“You are going somewhere”: “Hush”

Jessica L. Walsh

Today I’m writing about a living poet, Liz O’Connell-Thompson, who happens to be a wonderful person I’ve had the privilege of meeting a few times around Poetryville. The poem is a short one:


On nights without sleep,
remember rattling down the highway
in the back seat where you learned
the curves of the way home with your eyes closed.

The Earth is moving;
you are going somewhere.

Why this one? When I was little, sometimes for a big treat or when school shopping came around, we’d drive down to Grand Rapids, about two hours from home. These were long days, and we’d usually return after dark. Dark, for the hour or so north of Muskegon, is *dark,* the kind of dark a lot of people never experience. Stars were as uncountable as leaves in the daytime. My folks were usually talking in low, familiar tones to each other about what they’d spent and how they’d find the money to cover it. My sister would be next to me, ignoring me fully. There weren’t many radio stations–absolutely no good ones–and we could rarely agree on music, so often the car would be otherwise quiet. Just the drone of tires on pavement, my parents’ voices, my own breathing. It was, in fact, hushed.

I’d stare up to the stars and wonder the great, terrifying questions that come to a hypersensitive kid on her way to becoming a poet: What are we, and why? What waits for us? How can any of us survive the loss of each other? I’d try to find God in the stars, but often I’d feel a sort of overwhelmed worry about loss and death. The beauty of a night sky was, to me, a sort of spangled curtain over…nothing. And I wanted so badly to feel the opposite, that these were the heavens. I wanted comfort. Those mingled feelings of unease and awe are what I think of when I read this poem. I’m a little kid, head leaning against the window of whatever car had not quite broken down yet, struck by the gorgeous stars and afraid of being human.

I’ve never been great at sleeping. I actually only found out recently that there are people who actually sleep all night–I’d thought it was a kind of oversimplification, like saying “vacation was perfect” because overall it was great and who wants to dwell on the shitty parts. But the point is that there are, among us, people who sleep all night! In the solitude of insomnia, I often try to think of calming scenes and sensations. That doesn’t help! But it does give me a sense of doing something, of getting somewhere, and the poem meets me there, too.

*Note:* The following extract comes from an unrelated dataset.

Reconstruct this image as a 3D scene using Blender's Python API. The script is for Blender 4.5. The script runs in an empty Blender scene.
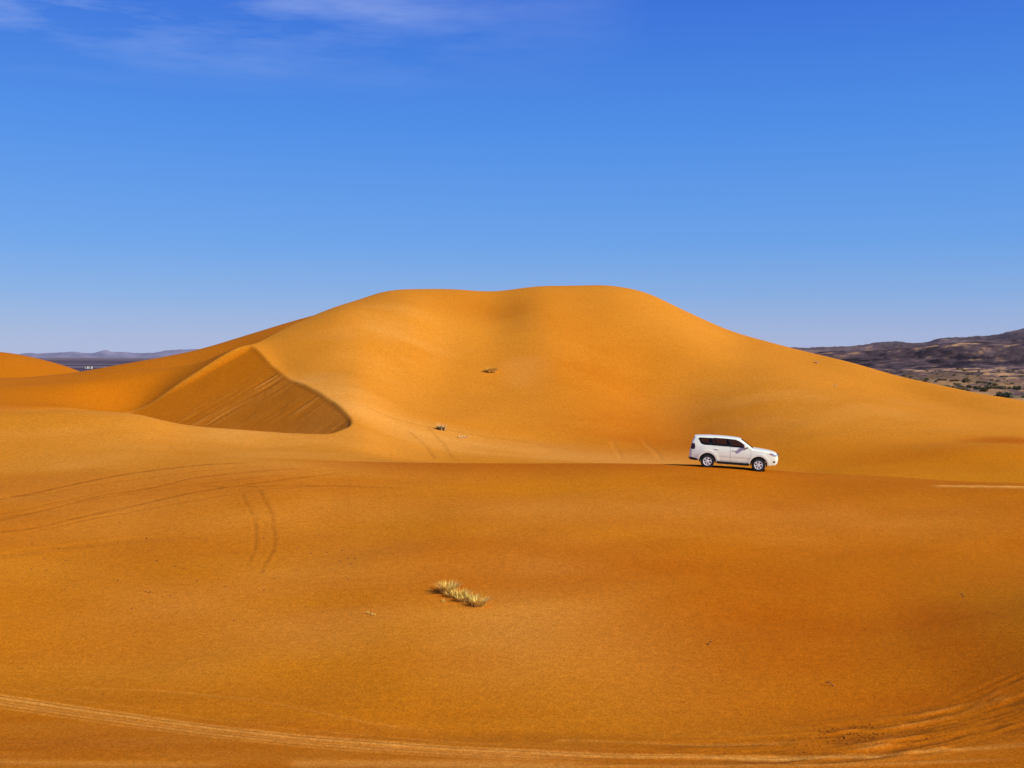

So between the childhood memories and insomnia, this is a poem that fits into my mind like a key. What a gift it is, to find something like that, a poem that captures something that I’d always thought it impossible to describe. What the poem does beyond my deeply personal connection is give an anchor to those adrift. Do I feel helpless or overwhelmed? Like I am constantly buzzing with energy but never getting anywhere? The poem tells me: “you are going somewhere.” I stop and think about the earth, how it’s carrying me forward every moment, how going nowhere is literally impossible. The night is indeed vast and tight-lipped. We don’t control our destination, not in our parents’ cars and not in our lives. But we’re going somewhere.

Somewhere there’s a poem you wrote, or maybe one of mine, that met a reader the way “Hush” met me: with absolute understanding. What a trip it is, writing a few lines that just might see into the part of a person no one else will meet.